Roscoe Cove was our destination in Desolation. It is a wonderful anchorage that one enters over a drying bar, so tide matters, and the timing was propitious both for our arrival and our departure the next day.

We stopped in at Refuge Cove on the way to top off fuel and pick up a few sundries.  Refuge is extremely busy in the summer, being the central fuel stop for Desolation Sound, and the first provisioning point beyond roads end in Lund.  We didn't have any difficulty getting into the fuel dock in Mid May... they were still stocking the store for the opening of the season.

The trip around to the entrance to Roscoe on the other side of West Redonda Island is but a few miles, and we got there with plenty of light and a chance to amble up the trail a bit.  It is a perfectly protected anchorage with a freshwater lake just above, and there are campgrounds there as well.

Lund is the northernmost point of one of the longest highways in the world -- locally, Highway 101. In its many incarnations, the highway runs down the west coast, through central America, and deep into South America.  Above Lund, there is no highway access to most of the Inside Passage until Prince Rupert, some 400 miles to the north.   Crow miles, not boat miles.


Desolation is thence the beginning of isolation.  Vancouver found it a place of perplexing tides and currents, and overbearing, inhospitable mountains, and so named it.  Visitors now generally find it majestically beautiful, and the steady, sunny weather of the summer (with comfortably swimmable water!) make it perhaps the most popular cruising destination in the Salish Sea.  Its sheer visual majesty is difficult to surpass along the entire Inside Passage.  Its major defect is also a virtue... it is relatively easy to get there, so people... lots of people... do.
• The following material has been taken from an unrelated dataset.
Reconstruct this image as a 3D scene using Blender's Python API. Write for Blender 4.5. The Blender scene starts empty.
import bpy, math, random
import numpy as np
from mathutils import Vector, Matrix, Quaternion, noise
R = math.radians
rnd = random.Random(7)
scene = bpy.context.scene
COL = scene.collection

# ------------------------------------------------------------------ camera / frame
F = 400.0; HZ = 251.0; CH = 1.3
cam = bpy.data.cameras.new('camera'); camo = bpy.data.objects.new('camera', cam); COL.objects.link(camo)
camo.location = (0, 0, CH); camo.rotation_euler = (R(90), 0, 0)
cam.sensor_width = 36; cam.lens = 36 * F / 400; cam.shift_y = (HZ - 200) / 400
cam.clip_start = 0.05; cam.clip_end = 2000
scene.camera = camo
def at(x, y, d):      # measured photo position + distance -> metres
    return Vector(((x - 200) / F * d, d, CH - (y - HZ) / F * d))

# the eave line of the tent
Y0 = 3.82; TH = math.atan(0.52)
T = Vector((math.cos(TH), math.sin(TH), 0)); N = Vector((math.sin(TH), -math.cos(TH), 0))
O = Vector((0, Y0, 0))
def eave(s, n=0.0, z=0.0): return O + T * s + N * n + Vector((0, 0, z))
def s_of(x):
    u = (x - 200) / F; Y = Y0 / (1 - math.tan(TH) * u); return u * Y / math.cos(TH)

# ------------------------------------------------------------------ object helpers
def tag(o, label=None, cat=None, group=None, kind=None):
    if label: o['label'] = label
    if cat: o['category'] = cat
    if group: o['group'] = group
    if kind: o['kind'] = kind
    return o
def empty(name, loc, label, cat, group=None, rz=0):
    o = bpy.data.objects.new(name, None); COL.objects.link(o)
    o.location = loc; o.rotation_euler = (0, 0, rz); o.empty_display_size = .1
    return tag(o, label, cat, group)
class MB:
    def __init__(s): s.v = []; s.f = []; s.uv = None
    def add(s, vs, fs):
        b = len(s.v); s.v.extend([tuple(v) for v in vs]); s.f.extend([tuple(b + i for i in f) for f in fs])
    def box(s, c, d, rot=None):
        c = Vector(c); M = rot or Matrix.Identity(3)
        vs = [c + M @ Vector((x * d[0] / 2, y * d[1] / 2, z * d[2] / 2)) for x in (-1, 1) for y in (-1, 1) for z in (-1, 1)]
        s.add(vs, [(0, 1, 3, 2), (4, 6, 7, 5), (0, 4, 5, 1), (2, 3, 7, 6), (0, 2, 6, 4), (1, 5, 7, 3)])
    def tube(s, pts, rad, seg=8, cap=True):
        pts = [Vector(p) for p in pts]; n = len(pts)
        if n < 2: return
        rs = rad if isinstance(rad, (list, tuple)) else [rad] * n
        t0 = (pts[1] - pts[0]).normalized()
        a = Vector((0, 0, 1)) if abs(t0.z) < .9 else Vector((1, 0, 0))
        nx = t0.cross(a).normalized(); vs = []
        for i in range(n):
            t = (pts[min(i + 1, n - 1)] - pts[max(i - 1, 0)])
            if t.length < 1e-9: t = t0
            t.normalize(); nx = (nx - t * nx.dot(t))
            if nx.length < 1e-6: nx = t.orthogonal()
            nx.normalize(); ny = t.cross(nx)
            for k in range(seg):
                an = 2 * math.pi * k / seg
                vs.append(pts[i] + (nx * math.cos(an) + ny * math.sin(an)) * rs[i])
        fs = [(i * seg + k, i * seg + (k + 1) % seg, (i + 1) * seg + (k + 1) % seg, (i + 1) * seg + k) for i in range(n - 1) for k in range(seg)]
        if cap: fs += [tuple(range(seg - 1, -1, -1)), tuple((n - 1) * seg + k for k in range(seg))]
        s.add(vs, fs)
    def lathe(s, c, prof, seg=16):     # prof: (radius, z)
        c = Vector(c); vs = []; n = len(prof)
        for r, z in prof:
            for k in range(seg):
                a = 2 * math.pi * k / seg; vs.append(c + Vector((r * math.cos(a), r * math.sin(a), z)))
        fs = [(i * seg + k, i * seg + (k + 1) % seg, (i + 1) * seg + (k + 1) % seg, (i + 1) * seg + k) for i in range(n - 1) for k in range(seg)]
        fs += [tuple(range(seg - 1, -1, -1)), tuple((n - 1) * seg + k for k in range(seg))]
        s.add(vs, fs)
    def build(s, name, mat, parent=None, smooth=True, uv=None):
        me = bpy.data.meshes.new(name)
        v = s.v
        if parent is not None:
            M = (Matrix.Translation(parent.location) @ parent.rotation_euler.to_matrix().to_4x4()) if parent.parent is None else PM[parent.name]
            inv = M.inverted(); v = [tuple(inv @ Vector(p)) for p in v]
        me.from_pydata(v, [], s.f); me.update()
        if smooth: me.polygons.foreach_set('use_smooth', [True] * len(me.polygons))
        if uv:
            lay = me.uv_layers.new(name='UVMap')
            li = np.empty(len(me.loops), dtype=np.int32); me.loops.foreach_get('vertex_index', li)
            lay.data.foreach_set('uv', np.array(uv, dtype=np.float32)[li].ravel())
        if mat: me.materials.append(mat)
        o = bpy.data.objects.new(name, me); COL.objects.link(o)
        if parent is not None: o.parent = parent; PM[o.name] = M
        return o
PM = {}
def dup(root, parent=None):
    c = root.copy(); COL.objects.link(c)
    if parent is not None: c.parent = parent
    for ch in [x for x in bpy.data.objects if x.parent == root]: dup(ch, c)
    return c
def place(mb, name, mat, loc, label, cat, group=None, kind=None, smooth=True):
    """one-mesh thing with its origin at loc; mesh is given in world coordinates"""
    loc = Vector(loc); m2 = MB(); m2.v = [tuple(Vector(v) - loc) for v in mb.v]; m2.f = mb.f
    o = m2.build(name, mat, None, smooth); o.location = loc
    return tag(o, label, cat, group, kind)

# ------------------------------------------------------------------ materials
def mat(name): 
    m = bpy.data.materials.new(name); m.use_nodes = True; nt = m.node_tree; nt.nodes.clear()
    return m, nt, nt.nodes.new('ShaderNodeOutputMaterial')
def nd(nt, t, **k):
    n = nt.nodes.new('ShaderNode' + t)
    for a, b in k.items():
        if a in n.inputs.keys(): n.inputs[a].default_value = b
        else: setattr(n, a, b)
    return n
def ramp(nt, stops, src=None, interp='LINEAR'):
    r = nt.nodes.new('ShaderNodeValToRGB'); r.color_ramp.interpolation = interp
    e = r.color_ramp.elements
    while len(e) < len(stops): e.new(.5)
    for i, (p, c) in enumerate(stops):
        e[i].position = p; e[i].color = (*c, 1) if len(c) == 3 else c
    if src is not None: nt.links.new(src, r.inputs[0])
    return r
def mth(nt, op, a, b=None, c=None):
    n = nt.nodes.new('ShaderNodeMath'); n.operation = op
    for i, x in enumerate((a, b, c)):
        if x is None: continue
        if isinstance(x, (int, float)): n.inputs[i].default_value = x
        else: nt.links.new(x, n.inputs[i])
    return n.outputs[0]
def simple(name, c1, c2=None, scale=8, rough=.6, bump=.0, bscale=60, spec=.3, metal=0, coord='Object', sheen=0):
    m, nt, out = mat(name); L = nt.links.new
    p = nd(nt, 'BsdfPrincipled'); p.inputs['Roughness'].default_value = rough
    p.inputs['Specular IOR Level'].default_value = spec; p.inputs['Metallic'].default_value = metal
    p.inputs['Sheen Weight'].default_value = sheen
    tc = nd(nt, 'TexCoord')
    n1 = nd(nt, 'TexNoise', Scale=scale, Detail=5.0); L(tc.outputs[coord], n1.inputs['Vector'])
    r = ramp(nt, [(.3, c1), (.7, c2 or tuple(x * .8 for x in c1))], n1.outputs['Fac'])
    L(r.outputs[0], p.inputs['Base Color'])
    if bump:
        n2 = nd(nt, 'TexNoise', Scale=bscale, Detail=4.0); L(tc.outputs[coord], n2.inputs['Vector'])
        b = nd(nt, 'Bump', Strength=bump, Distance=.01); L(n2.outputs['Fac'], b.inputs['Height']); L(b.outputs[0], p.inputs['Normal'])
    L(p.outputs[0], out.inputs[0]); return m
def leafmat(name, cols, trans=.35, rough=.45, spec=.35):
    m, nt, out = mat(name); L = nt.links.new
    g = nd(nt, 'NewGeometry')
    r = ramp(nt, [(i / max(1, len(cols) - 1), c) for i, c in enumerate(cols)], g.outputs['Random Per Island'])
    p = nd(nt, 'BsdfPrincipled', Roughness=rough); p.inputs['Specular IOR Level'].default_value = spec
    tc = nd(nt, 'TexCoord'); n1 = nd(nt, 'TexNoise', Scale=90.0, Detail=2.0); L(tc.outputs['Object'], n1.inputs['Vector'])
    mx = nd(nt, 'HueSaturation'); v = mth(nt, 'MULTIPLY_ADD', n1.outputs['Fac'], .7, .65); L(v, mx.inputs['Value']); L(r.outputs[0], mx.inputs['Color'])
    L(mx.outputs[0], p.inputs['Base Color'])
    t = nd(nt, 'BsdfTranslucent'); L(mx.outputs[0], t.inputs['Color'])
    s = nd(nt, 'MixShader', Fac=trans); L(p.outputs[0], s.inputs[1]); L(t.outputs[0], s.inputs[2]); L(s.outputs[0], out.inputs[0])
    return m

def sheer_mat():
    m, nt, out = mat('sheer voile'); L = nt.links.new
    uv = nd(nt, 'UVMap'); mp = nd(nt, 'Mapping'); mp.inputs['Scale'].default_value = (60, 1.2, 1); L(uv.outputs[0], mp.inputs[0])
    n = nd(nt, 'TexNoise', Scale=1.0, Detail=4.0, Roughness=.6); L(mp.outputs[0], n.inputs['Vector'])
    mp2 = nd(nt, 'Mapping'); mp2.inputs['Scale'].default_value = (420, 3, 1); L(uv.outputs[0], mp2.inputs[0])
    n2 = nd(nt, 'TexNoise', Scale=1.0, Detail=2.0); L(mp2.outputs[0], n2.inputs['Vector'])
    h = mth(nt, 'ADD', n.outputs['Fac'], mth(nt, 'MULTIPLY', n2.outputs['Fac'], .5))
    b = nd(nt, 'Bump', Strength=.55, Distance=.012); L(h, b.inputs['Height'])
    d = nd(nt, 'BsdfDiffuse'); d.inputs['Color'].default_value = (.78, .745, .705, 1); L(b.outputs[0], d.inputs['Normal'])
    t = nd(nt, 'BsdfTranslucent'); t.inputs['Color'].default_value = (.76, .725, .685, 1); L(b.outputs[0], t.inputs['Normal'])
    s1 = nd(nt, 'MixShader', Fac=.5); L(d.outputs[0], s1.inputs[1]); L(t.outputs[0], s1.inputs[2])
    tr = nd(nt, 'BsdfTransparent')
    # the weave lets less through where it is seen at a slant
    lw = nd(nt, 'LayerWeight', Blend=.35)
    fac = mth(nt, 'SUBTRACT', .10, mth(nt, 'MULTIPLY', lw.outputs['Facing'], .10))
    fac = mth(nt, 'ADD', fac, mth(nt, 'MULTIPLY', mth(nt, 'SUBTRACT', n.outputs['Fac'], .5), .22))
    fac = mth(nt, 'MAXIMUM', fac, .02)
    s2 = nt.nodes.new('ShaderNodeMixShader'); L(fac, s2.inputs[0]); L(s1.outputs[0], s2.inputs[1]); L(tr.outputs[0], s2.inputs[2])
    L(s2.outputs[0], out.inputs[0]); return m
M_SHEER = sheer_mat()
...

Another area worthy of relaxed exploration, but not for us, not this trip.  We wanted to get north quickly.  The first major crux move -- Cape Caution -- was still 150 miles north.  Before we left Seattle, I had read a blog from a sailing vessel far more capable than Ripple (s/v Cambria, a 43 foot sloop) that had been stuck in Blunden Harbor for 9 days before a weather window permitted safe passage around Cape Caution. Though we left Seattle five weeks prior to the first crew change in Ketchikan, we had two major crux moves to go (Cape Caution and the Dixon Entrance), and even paranoids have real enemies.